Have you ever had someone do something that really hurt you…or maybe infringed on your rights or took something from you? Imagine that person coming to you with a note from your pastor saying “This person has really changed and I believe in him/her- please accept them and forgive them and charge me with anything they defrauded you of.”
What would you do? How would you feel? What would it take for you to muster up the strength to go along with that request?

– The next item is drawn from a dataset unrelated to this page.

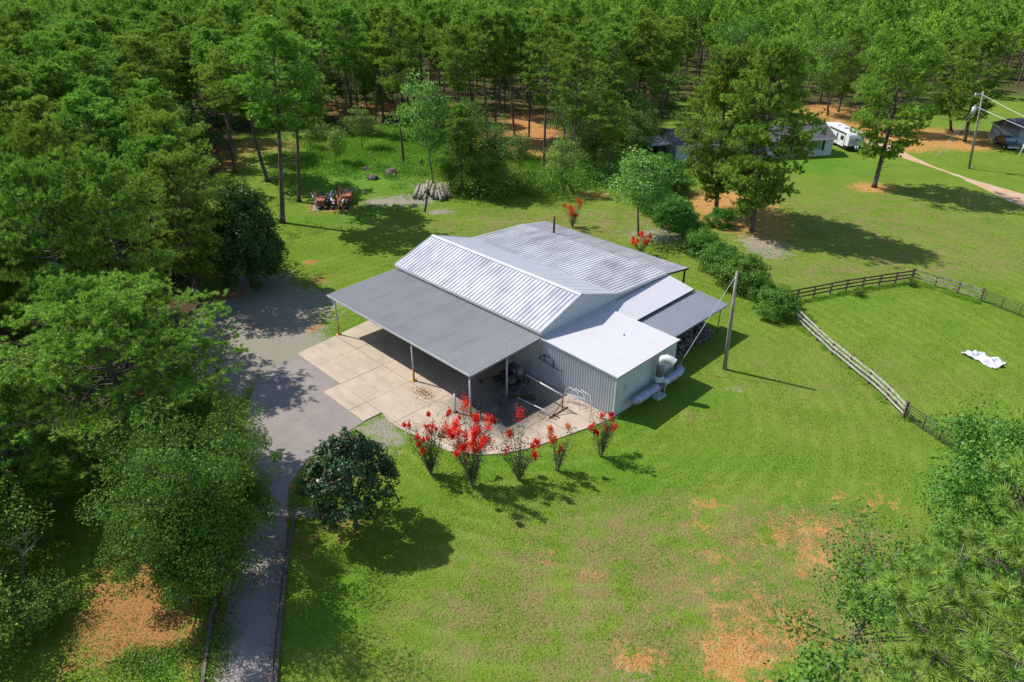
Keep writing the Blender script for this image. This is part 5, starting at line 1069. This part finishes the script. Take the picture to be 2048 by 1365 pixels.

That’s the premise of the short Epistle we’ll be reading this Sunday: Philemon 1-25. It’s basically a short e-mail Paul sent to a friend of his who had a runaway slave that Paul had met and led to a salvation experience, whom he was sending back to Philemon to ask for his freedom so he could keep working with Paul in Rome. Get it? What comes through in this epistle is how Paul anticipates that the dynamic of social arrangements and relationships will change when they come under the influence of Christ. In Christ we will treat each other differently than in the dynamic of the broken world.
So – as Paul is talking about this slave, Onesimus, he describes him with terms that are very different from fugitive or slave. What does he call Onisemus in v10 or v12 (in the ESV)? Considering those words, and his description of Philemon’s and Onesimus’ relationship in v16, what seems to be the overriding dynamic that characterizes their relationship in Christ?
We don’t know what Philemon does after reading this letter. Some people believe the outcome was good and Onesimus went on to great things – but we’ll really never know.
Let’s think about this letter in light of our own lives, shall we? What is one of the prickliest relational problems you’ve worked on recently (it may have been yours, or problems between other people)? What can we learn from this letter that can aid us in navigating difficult relationships? V18 and 19 are beautiful and profound to me. Can those verses help inform us about why grace is an important factor in relationships?
What can we learn from this letter that will produce an “in Christ” dynamic in our relationships today?
Hope you can make it Sunday…if so, see you then!